Imaginemos unas cuantas páginas atrás en el libro de la historia contemporánea de la ciudad bimilenaria. Cientos de calles sin urbanizar, comprimida en sus martillos urbanísticos, sin un solo parking subterráneo, sin centros de salud, con su barrio marinero histórico convertido en un garito, con un problema gigantesco de recogida y tratamiento de residuos... y con fábricas cerradas y muchas otras en peligro. Puede que el caso gijonés no se haya diferenciado mucho de cualquier otra ciudad española costera e industrial. En todo caso aquí, en Gijón, se peleó duro y en esa pelea hubo sitio para todos.

A Areces le tocó el arranque del proceso de peatonalización y la gestión del plan especial de El Llano. Se trataba de abrir espacios a esa ciudad constreñida que nos dejó como herencia la inflación urbana de los años sesenta y setenta y la especulación sin cuento.

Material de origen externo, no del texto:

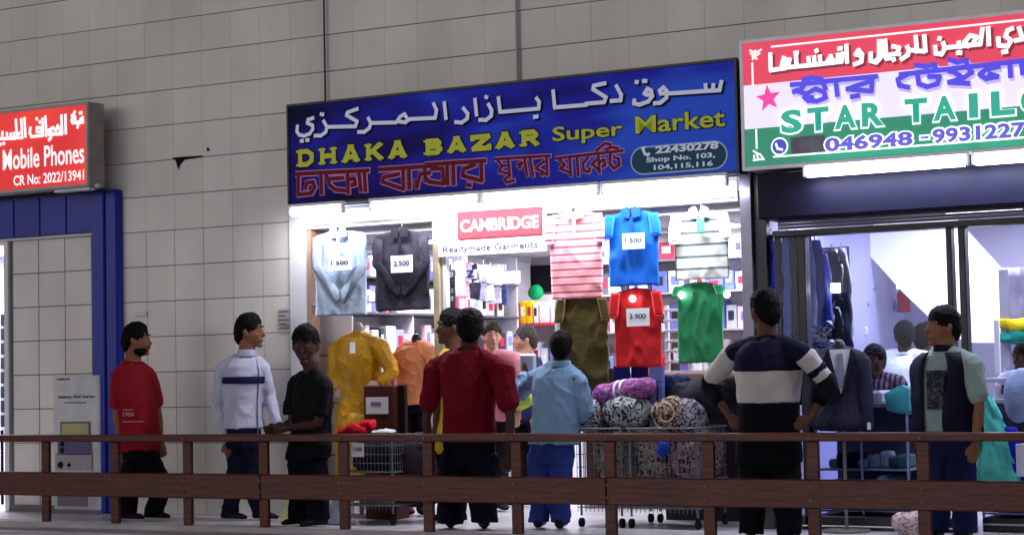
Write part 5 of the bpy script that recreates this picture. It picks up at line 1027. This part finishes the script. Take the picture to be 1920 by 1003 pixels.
# head behind him
r5, P, f, l, tor = person('man in a mustard shirt half hidden behind the man in dark red, facing left', None, -.1, 980,
    {'crotch': (848, 850), 'neck': (850, 655), 'head': (847, 614), 'shL': (832, 682, -.1), 'elL': (822, 750, -.1), 'wrL': (816, 800, -.1), 'haL': (816, 820, -.1), 'shR': (868, 682, .1), 'elR': (872, 750, .1), 'wrR': (870, 810, .1), 'haR': (870, 830, .1),
     'knL': (842, 910), 'anL': (842, 968), 'knR': (856, 910), 'anR': (858, 968)}, body=-80, head=-82, skin='b', clothes=(tee(mat('mustard_shirt', 'b89a30', .8)), pants(blk_tr)), hair='quiff', hs=1.15, vox=.01)
# blue shirt
bs_ = mat('blue_shirt', '7c9cc0', .7, var=.1, bump=.5*.25, bs=14)
r6, P, f, l, tor = person('man in a pale blue shirt and jeans seen from behind, holding up a packet', None, -.52, 995,
    {'crotch': (1032, 868), 'neck': (1052, 683), 'head': (1053, 652), 'shL': (1010, 706, .02), 'elL': (972, 742, .12), 'wrL': (985, 700, .22), 'haL': (990, 680, .24), 'shR': (1083, 712, -.02), 'elR': (1098, 768, .06), 'wrR': (1074, 790, .2), 'haR': (1066, 796, .22),
     'knL': (1012, 925), 'anL': (1010, 982), 'knR': (1050, 925), 'anR': (1050, 984)}, body=172, head=165, skin='d', w=1.0, hs=.98,
    clothes=(('shirt', bs_, .042, [('torso', .19, .965, .026, .06), ('yoke', .06), ('arm', 'L', 0, .95, .076, .05), ('arm', 'R', 0, .9, .076, .05)]), ('collar', bs_, 0, [('neck', .03, .08)]), pants(jean, .098, .08)), shoe='14162a')
c = at(990, 682, -.28); o = recenter(boxo('plastic_packet', c.x - .07, c.x + .07, c.y - .02, c.y + .02, c.z - .06, c.z + .08, mat('packet_clear', 'c4cce0', .2), None, .015)); tag(o, 'shiny clear plastic packet held up by the man in the pale blue shirt', 'packet')
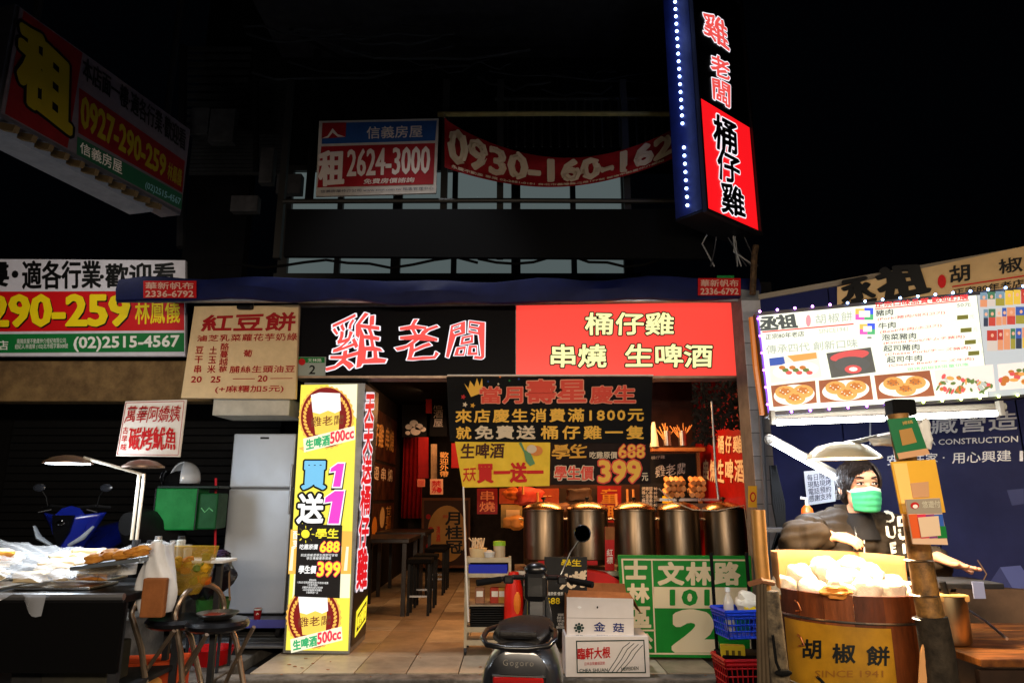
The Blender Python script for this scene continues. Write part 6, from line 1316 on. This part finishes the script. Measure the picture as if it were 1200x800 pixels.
# ================================================================== SIDE COUNTER WITH STEEL POT
sc_ = T('side_counter', 'worn wooden counter boards under the steel pot beside the pole', 'counter', (2.25, 3.3, 0))
wo = M('counter_wood', (150, 92, 40), .45, var=.55, scale=5, stretch=(1, 5, 1), bump=.2, col2=(70, 38, 18))
for k in range(4): B().box((.25, -.3 + k * .2, .86), (1.3, .19, .03), bev=.004).build('plank', wo, sc_)
B().box((.25, -.36, .72), (1.3, .03, .22)).build('front_board', M('counter_edge', (50, 34, 24), .6, var=.4), sc_)
B().box((.3, -.3, .55), (1.2, .3, .02)).build('steel_shelf', steel, sc_)
for x in (-.35, .85): B().box((x, .2, .42), (.05, .05, .84)).build('leg', dgrey, sc_)
c = P(1126, 744, 3.12)
sp = T('steel_pot', 'small steel pot with dark handles on the wooden counter', 'pot', (c.x, 3.2, .88)); sp.scale = (1, 1, 1)
hpt = P(1126, 697, 3.2).z - .88
B().lathe([(0, 0), (.078, 0), (.084, .01), (.084, hpt), (.088, hpt + .004), (.08, hpt + .004), (.078, .012), (0, .012)], n=36).build('body', M('pot_bright', (206, 180, 140), .3, 1, var=.2, scale=5, stretch=(6, 6, .5)), sp, smooth=True)
B().box((0, -.02, hpt - .005), (.14, .1, .03), bev=.008).build('bread_strip', M('bread_pale', (222, 170, 100), .6), sp)
B().tube([(.0, -.03, hpt - .04), (-.02, -.03, hpt + .06)], .014).build('tongs', black, sp)
gb = T('griddle_board', 'flat dark griddle tray above the steel pot under the open hand', 'tray', P(1118, 681, 3.3)); B().box((0, 0, -.005), (.28, .26, .025), bev=.005).build('tray', dgrey, gb); B().box((0.02, -.135, -.02), (.05, .006, .07)).build('blue_tag', M('tag_blue', (150, 160, 200), .5), gb); B().tube([(.0, 0, -.02), (.0, .12, -.2), (0.02, .14, P(1118, 681, 3.3).z * -1 + .88)], .01).build('stand', dgrey, gb)
wl2 = T('low_brown_wall', 'low brown board wall at the foot of the hoarding', 'wall', (3.3, 4.3, 0)); B().box((-.2, -.25, .5), (2.4, .06, .96), rz=rad(-38)).build('board', M('brown_board', (84, 62, 44), .7, var=.5, scale=4), wl2)
o = B().tube([P(1137, 716, 3.5), P(1158, 730, 3.3), P(1180, 748, 3.1)], .006).build('wire', steel); flat(o, 'thin metal wire slanting beside the steel pot', 'wire')
rp = T('rope_bundle', 'bundle of pale rope hanging at the foot of the stall pole', 'rope', P(1085, 760, 2.85))
for k in range(7): B().tube([P(1086 + k % 3, 742, 2.78) - rp.location, P(1080 + k * 1.6, 765, 2.78) - rp.location, P(1078 + k * 2.2, 800, 2.78) - rp.location], .006, n=5).build('strand', M('rope_pale', (190, 140, 90), .8), rp)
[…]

Sus colaboradores decían de Areces que llegaba todas las mañanas con una idea nueva rondándole; se equivocó muchas veces, pero eso formaba parte del "juego" de aquella política a la que comenzaba a llegar dinero suficiente como para ser atrevidos. Cuando fue nombrado alcalde supo que estaba llamado a ocupar un lugar en la historia mágica de la transformación de su ciudad, la del nuevo Muelle, la del remozado Muro; el Gijón de la senda del Rinconín y de los macroconciertos, el de la recuperación de tantos edificios históricos (teatro Jovellanos, Antiguo Instituto, Palacio de Revillagigedo, Biblioteca pública, capilla de la Trinidad...), en algún caso salvados literalmente de la ruina.

Me gusta más Areces como alcalde que como presidente del Gobierno regional. Supongo que a él le pasaba lo mismo. Saludos esporádicos aparte, la última vez que pude compartir unas cuantas horas con él fue hace apenas unos meses con ocasión de la apertura de la biblioteca matemática en el pueblo natal del profesor de la Universidad de Oviedo Santos González, en la provincia de Ávila. No estaba Tini allí porque le gustaran los números, que también, sino por ese forro polar de lealtad que nunca lo abandonó.

Gijón y Areces forman una curiosa y atractiva simbiosis. Hay en la política algo de alquimia, arte que no sólo es ciencia. A veces el alquimista se funde en sus fórmulas y pasa a formar parte de ellas. Gijón fue su laboratorio en busca de la ciudad de sus sueños. Se lo escuché en algunas de sus parrafadas sobre la cosa pública: "En política la principal arma es la ambición".

Ambicioso Tini, ambicioso Gijón, y guerreros ambos. Como debe ser.